— What this task involves —
Print exactly those lines that run from the beginning of the data to the line bearing "tag(mb.build('black_lashing', M['black_cord']), 'black", inclusive.

— Dataset section —
— start —
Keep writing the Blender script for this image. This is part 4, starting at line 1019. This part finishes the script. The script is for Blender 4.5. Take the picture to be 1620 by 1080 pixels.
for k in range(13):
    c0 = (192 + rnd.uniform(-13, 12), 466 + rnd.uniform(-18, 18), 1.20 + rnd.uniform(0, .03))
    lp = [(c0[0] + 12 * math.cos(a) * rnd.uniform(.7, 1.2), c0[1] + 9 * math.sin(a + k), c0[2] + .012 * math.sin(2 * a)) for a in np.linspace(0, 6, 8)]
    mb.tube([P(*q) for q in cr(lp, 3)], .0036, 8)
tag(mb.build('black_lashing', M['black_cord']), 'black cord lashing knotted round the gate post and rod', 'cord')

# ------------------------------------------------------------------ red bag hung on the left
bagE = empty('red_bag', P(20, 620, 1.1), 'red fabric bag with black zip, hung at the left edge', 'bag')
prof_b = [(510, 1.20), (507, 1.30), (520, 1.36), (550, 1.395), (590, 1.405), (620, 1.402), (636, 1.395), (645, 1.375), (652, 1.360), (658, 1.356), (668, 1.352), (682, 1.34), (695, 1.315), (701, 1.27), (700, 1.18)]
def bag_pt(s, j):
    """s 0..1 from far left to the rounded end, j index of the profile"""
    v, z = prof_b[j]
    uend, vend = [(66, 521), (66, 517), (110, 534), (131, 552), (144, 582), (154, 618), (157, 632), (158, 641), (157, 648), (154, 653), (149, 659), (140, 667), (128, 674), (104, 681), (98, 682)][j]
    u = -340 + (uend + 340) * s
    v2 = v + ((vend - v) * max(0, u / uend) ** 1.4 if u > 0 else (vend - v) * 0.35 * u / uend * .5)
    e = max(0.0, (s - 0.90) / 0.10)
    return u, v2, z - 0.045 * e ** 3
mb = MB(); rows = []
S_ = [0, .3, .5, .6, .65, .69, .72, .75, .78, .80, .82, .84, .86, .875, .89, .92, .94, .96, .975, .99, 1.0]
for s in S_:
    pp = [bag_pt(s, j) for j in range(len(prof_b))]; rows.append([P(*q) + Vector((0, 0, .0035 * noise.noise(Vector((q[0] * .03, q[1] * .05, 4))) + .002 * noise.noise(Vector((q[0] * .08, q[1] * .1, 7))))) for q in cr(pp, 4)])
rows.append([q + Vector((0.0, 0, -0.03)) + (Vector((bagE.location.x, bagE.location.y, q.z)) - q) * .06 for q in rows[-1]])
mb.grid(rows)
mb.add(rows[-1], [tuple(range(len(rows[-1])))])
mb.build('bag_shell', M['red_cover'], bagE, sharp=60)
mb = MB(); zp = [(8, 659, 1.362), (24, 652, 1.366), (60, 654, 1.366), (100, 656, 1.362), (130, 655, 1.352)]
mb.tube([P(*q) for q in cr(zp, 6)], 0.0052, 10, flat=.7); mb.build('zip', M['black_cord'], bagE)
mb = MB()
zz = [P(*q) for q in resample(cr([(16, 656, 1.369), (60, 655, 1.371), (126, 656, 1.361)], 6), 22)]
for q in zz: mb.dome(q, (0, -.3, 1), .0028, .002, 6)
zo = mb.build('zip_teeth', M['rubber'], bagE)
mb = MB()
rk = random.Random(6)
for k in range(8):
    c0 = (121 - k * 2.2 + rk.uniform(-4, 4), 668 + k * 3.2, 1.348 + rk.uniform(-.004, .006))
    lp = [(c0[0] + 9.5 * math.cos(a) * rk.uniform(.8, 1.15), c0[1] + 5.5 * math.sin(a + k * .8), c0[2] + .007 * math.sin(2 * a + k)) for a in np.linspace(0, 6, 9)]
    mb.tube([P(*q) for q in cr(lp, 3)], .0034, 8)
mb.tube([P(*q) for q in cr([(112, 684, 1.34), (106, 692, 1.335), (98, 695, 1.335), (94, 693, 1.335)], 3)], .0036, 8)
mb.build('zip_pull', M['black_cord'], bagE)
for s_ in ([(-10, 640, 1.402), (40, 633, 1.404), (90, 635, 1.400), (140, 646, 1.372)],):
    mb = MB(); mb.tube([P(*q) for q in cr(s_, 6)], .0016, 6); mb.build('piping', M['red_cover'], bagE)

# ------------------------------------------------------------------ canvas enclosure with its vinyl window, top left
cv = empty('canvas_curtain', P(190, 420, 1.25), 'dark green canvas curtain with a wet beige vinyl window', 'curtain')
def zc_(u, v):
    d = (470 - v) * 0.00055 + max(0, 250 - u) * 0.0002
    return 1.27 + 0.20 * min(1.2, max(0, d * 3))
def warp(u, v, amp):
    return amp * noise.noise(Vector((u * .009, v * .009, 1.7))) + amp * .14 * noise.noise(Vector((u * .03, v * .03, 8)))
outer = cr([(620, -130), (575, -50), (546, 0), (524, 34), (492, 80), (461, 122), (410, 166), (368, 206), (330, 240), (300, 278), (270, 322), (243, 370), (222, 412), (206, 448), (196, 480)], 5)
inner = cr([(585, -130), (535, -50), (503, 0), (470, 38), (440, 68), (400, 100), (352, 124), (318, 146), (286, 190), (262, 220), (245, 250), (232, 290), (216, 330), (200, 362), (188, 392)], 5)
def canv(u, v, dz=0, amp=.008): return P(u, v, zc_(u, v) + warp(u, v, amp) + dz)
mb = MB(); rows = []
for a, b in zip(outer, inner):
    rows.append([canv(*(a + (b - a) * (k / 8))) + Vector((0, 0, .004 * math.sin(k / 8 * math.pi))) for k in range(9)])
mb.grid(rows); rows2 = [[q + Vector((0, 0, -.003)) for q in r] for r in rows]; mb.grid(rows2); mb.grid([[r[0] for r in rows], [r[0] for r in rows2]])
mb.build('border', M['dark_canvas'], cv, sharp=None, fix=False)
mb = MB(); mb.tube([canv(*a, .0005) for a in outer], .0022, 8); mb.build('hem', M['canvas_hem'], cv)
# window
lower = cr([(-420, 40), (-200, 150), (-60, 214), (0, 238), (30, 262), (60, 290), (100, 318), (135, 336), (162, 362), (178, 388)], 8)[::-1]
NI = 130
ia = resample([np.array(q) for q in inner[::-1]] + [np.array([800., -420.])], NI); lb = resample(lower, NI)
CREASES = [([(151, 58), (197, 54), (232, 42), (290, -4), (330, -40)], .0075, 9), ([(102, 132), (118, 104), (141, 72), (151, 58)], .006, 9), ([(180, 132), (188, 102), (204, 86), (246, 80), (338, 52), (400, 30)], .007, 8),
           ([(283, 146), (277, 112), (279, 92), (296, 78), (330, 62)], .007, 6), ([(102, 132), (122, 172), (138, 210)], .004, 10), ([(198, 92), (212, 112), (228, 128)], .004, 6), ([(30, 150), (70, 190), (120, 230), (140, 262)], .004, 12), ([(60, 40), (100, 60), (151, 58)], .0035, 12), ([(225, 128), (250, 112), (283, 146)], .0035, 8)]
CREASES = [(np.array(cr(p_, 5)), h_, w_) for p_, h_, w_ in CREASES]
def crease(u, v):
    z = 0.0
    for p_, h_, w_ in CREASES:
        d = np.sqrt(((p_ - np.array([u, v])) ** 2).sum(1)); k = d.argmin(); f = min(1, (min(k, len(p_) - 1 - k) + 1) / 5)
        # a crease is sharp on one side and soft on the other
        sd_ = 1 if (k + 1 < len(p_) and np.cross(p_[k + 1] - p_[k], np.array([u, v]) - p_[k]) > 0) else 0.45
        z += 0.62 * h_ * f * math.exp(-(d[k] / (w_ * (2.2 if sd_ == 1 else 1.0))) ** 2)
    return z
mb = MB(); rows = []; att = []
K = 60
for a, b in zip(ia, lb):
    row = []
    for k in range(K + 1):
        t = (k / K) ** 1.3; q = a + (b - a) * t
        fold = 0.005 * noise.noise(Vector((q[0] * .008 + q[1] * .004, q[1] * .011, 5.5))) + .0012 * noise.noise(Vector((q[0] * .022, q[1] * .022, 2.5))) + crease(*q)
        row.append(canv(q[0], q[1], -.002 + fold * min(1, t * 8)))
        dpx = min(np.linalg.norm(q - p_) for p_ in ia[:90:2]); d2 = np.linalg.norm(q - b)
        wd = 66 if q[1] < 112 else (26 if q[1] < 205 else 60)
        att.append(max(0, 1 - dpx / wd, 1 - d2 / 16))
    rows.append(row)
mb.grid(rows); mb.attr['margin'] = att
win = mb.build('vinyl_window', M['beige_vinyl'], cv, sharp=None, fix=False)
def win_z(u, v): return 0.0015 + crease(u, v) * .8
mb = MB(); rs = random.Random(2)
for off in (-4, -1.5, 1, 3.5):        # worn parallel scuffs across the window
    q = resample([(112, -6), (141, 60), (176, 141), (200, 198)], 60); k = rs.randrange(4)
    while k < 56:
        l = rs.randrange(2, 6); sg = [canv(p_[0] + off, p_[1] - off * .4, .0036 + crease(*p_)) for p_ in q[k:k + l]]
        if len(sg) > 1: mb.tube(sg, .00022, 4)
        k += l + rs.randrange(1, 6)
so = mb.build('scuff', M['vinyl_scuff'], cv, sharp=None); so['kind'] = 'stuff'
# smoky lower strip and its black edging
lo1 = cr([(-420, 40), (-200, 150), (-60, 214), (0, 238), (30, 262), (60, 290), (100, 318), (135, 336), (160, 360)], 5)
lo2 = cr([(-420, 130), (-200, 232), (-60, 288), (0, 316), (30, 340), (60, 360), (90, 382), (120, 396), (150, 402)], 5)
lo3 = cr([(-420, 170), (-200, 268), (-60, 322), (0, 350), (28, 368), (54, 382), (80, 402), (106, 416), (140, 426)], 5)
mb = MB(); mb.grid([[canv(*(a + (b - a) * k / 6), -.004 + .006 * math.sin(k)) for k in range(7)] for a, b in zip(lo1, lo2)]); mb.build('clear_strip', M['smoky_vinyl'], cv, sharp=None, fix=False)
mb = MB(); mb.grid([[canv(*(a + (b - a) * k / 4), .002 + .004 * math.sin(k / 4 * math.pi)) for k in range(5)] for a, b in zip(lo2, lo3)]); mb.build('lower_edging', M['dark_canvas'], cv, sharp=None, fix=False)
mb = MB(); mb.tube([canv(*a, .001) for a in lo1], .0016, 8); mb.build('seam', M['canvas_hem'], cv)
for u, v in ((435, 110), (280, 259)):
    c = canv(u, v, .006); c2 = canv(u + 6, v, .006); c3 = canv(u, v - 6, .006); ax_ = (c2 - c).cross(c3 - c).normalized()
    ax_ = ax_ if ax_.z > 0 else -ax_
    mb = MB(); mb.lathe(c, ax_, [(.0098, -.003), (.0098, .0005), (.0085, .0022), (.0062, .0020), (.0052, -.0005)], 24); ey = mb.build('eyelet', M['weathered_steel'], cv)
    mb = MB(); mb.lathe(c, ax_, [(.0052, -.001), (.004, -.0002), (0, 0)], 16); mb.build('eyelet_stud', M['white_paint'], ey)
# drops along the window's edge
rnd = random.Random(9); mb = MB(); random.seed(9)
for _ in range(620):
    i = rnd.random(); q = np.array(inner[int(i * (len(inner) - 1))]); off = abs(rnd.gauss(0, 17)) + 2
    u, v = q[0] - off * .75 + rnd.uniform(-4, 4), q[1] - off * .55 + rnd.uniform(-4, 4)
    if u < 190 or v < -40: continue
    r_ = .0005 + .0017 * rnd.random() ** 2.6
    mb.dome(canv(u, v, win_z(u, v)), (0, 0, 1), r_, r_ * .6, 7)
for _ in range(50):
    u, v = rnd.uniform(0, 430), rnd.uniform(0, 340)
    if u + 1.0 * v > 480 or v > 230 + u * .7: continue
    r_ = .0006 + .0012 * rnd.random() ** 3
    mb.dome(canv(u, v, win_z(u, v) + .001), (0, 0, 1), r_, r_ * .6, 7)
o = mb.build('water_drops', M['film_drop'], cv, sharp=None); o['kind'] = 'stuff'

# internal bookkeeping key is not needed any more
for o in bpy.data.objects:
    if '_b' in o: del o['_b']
— end —
— Answer to this exercise —
Keep writing the Blender script for this image. This is part 4, starting at line 1019. This part finishes the script. The script is for Blender 4.5. Take the picture to be 1620 by 1080 pixels.
for k in range(13):
    c0 = (192 + rnd.uniform(-13, 12), 466 + rnd.uniform(-18, 18), 1.20 + rnd.uniform(0, .03))
    lp = [(c0[0] + 12 * math.cos(a) * rnd.uniform(.7, 1.2), c0[1] + 9 * math.sin(a + k), c0[2] + .012 * math.sin(2 * a)) for a in np.linspace(0, 6, 8)]
    mb.tube([P(*q) for q in cr(lp, 3)], .0036, 8)
tag(mb.build('black_lashing', M['black_cord']), 'black cord lashing knotted round the gate post and rod', 'cord')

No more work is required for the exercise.